By TIMOTHY P. SHRIVER and ROGER P. WEISSBERG
THE debate over education reform has tended to divide children's learning along two axes, the emotional and the academic. Either we can address children's academic performance, the conventional thinking holds, or we can address their emotional and social needs. Before No Child Left Behind comes up for reauthorization in 2007, we'd like to deliver some important news: The two kinds of learning are intimately connected. That means that promoting students' social and emotional skills plays a critical role in improving their academic performance.
Social and emotional learning is the process through which children learn to recognize and manage emotions. It allows them to understand and interact with others, to make good decisions and to behave ethically and responsibly. The best social and emotional learning programs engage not only children, but also their teachers, administrators and parents in providing children with the information and skills that help them make ethical and sensible decisions - to avoid bullying, for instance, or to resist pressures to engage in destructive or risky behavior, such as substance abuse. When they are well designed and executed, such programs have consistently achieved these goals, turning out students who are good citizens committed to serving their communities and cooperating with others.

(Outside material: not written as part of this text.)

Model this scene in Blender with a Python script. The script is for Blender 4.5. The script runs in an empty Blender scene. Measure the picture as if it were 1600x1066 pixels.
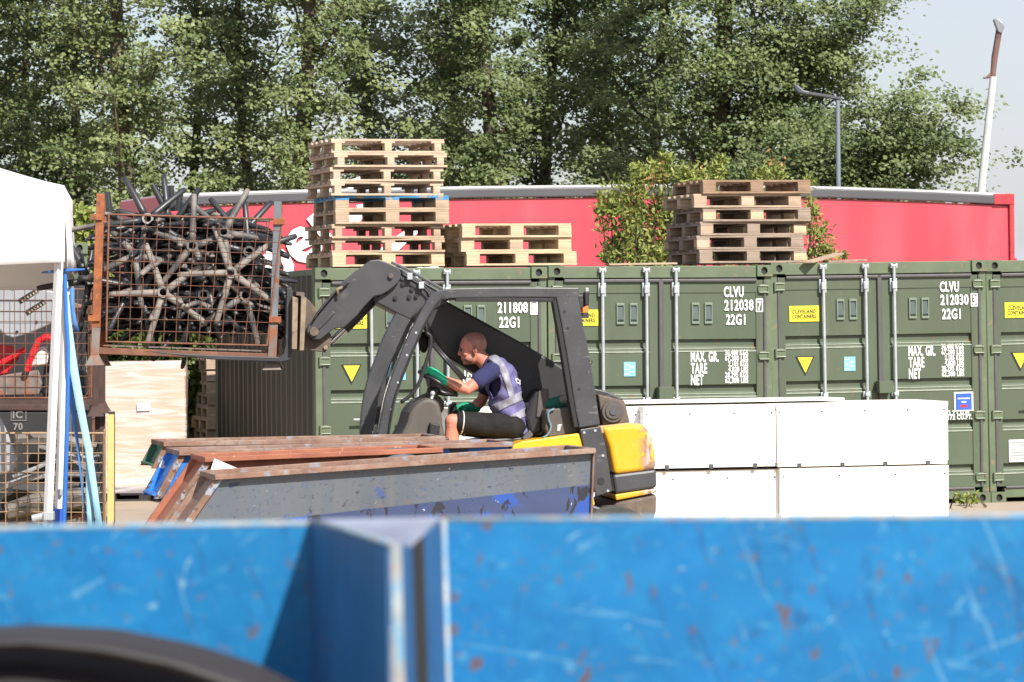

Recent studies, however, have revealed something even more exciting about these programs. Along with Joseph Durlak, a Loyola University psychologist, one of us (Roger Weissberg) recently conducted the largest-ever quantitative analysis, encompassing more than 300 research studies on this subject. The results, which will be presented later this week for the first time, show that social and emotional learning programs significantly improve students' academic performance. The review shows, for example, that an average student enrolled in a social and emotional learning program ranks at least 10 percentile points higher on achievement tests than students who do not participate in such programs. Moreover, compared with their counterparts outside of these programs, social and emotional learning students have significantly better attendance records; their classroom behavior is more constructive and less often disruptive; they like school more; and they have better grade point averages. They are also less likely to be suspended or otherwise disciplined.
The numbers vindicate what has long been common sense among many teachers and parents: that children who are given clear behavioral standards and social skills, allowing them to feel safe, valued, confident and challenged, will exhibit better school behavior and learn more to boot.
This simple observation is of monumental importance as we attempt to improve our country's public schools. We don't have to choose between academic achievement and the development of character. Rather, we should concentrate on both. No Child Left Behind has created greater accountability in American education, but it is inadequately financed, it fails to effectively address the needs of special education students, and its assessment standards for all children are far too narrow. A truly effective new law should include benchmarks for social and civic learning.
One state, Illinois, has blazed a path in this regard. There is a social and emotional learning component to the Illinois State Learning Standards, and the state's school districts now incorporate such programs into their curriculums. Federal legislation should follow that lead. The new law should also include provisions for conducting systematic classroom assessments of children's social and emotional growth.
What we now understand about the role of social and emotional learning in academic learning should lead us to dramatic action, but it builds on common wisdom. Good teachers know that they can't sacrifice one part of a child for another. Now they have the figures to prove it. The time has come for policy makers to help restore balance to our nation's classrooms and, in so doing, to help American children achieve their fullest potential.
Timothy P. Shriver is the chairman of the Collaborative for Academic, Social, and Emotional Learning and of the Special Olympics. Roger P. Weissberg is a professor of psychology and education at the University of Illinois at Chicago and president of the collaborative.